The courts should rise to the challenges posed by the framework by using their discretionary powers to establish a proper case for winding up by reference to evidence supplied by the parties aimed at establishing 'real' (ie, balance-sheet) insolvency in order to filter proper cases for collective insolvency proceedings. For example, in determining insolvency, the court has room under Section 409 of the Companies and Allied Matters Act to avoid the lazy 'demand notice' approach and instead to require a plan prepared by an insolvency professional as to balance sheet or cash-flow insolvency. After all, the court has the power to apply the law, and in this regard has wide discretion depending on the facts supplied in each case. By demanding to be satisfied that real insolvency exists before liquidation, and by preferring business rescue in other instances, the court is merely applying the law.

With regard to the chief judge's rulemaking powers, a practice direction should be issued requiring that every application for relief against exercise of a security right or for directions under Section 391 of the Companies and Allied Matters Act be supported by a rescue plan prepared by a member of an authorised insolvency association or a professional licensed by the official receiver of the court.(21)

Comment

Notwithstanding the limitations of the existing general insolvency framework, which is in urgent need of reform, the courts are constitutionally and legally empowered to influence positively the practice of business rescue and insolvency for the benefit of society and to ensure the more efficient administration of justice. They have a fundamental role to play in dispensing justice and balancing the interests of various stakeholders in commercial insolvency-based disputes. In this regard, the courts can subtly achieve a paradigm shift in the insolvency framework towards business recovery using their powers to interpret and apply the law and to make rules.

For further information on this topic please contact Anthony Idigbe at Punuka Attorneys & Solicitors by telephone (+234 1 270 4789), fax (+234 1 270 4790) or email ([email protected]).

Endnotes

(1) Examples are:

  • the US debtor in possession, also known as the Chapter 11 bankruptcy procedure;
  • the UK administration procedure under the UK Insolvency Act 1986; and
  • the South African Chapter 6 procedure under the Companies Act 2008.

(2) The Companies and Allied Matters Act C20 LFN 2004.

(3) For further details please see "Restructuring and new capital: the role of government and insolvency practitioners".

(4) For further details please see "Dealing with bank insolvency: Asset Management Corporation of Nigeria Act".

(5) Non-collective proceedings involve only specific creditors of the company and envisage proceedings such as informal reorganisations, different categories of receivership, self-managed proceedings and private arrangements.

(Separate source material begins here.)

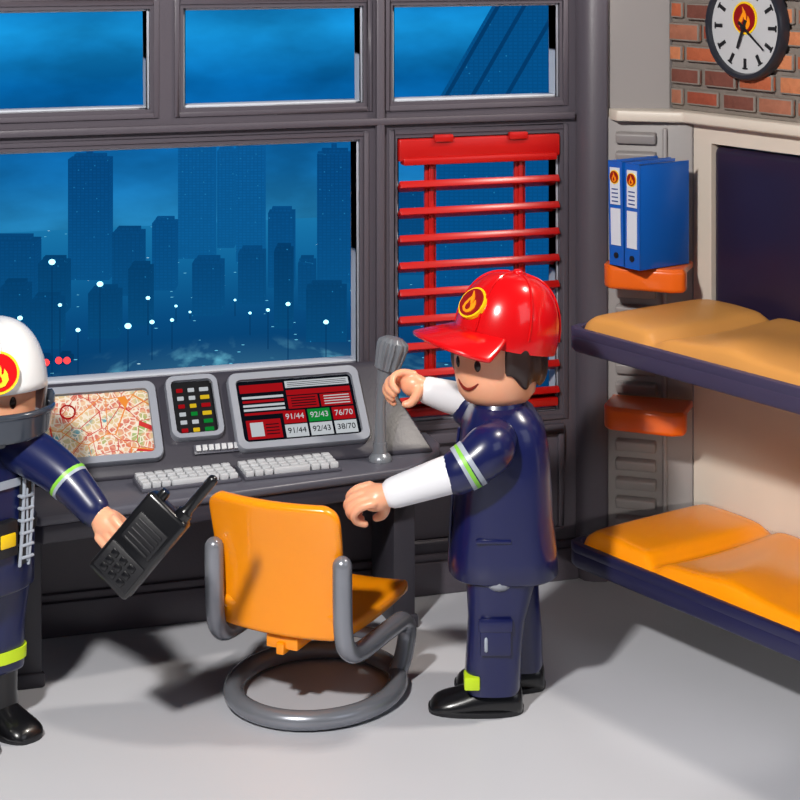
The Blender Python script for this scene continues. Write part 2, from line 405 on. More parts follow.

In Nigeria, receivership is the formally recognised non-collective proceeding.

(6) The term 'collective proceedings' means formal winding up, liquidations and, as the case may be, reorganisations of companies through arrangement and compromises under the Companies and Allied Matters Act. Such proceedings typically involve a process that is open to all creditors and stakeholders in the company.

(7) See Section 567 of the Companies and Allied Matters Act and Section 1 of the Bankruptcy Act.

(8) Otherwise, it might be acting outside its constitutional adjudicatory powers and such action will be said to be null and void. See AG Abia State v AG Federation (2006) 16 NWLR (Pt. 1005) 265.

(9) Opeola v Opadiran, supra.

(10) Section 254 of the 1999 Constitution (as amended) and Sections 9 and 44 of the Federal High Court Act.

(11) Based on a provision in the security instrument held by a creditor authorising it to make such appointment.

(12) Section 209(d) of the Companies and Allied Matters Act. By Section 209(3) of the act, all receivers or managers appointed under that section shall exercise their vast powers subject to any order made by the courts.

(13) In this case, under Section 388 of the Companies and Allied Matters Act the court has the power to appoint an official receiver.

(14) Section 389 of the Companies and Allied Matters Act; in this case the court may additionally appoint the receiver as a manager.

(15) Section 387 of the Companies and Allied Matters Act.

(16) Section 390(2) of the Companies and Allied Matters Act. See also Hubert Picarda, The Law Relating to Receivers, Managers and Administrators, third edition, p131, which shows that a decision not to continue in trade in deserving circumstances by the insolvency practitioner amounts to a breach of the duty of care.

(17) In deserving circumstances involving fraud, the court may also refer such matter to the Office of the Attorney General of the Federation for criminal prosecution.

(18) The Companies and Allied Matters Act puts winding up into three categories:

  • court instigated (compulsory);
  • voluntary; or
  • subject to court supervision, for registered companies.

(19) See Sections 538, 539 and 540 of the Companies and Allied Matters Act.

(20) For a deeper reading and comparative jurisdictional analysis on these issues, please see the author's paper "Insolvency regime in Nigeria: challenges for reform and lessons from other jurisdictions", delivered on October 20 2011 at the Regional Workshop on Building Effective Insolvency and Secured Transaction Systems in Eastern and Southern Africa, Entebbe, Uganda.

(21) In South Africa, liquidators are supervised and sanctioned by the master. Clearly, such an arrangement is possible in Nigeria through the court's subsidiary rulemaking powers.

A pesentation based on this update was given at the 2011 Federal High Court Judges Conference held at the Shakuru Conference Hotel, Sokoto on October 11 2011.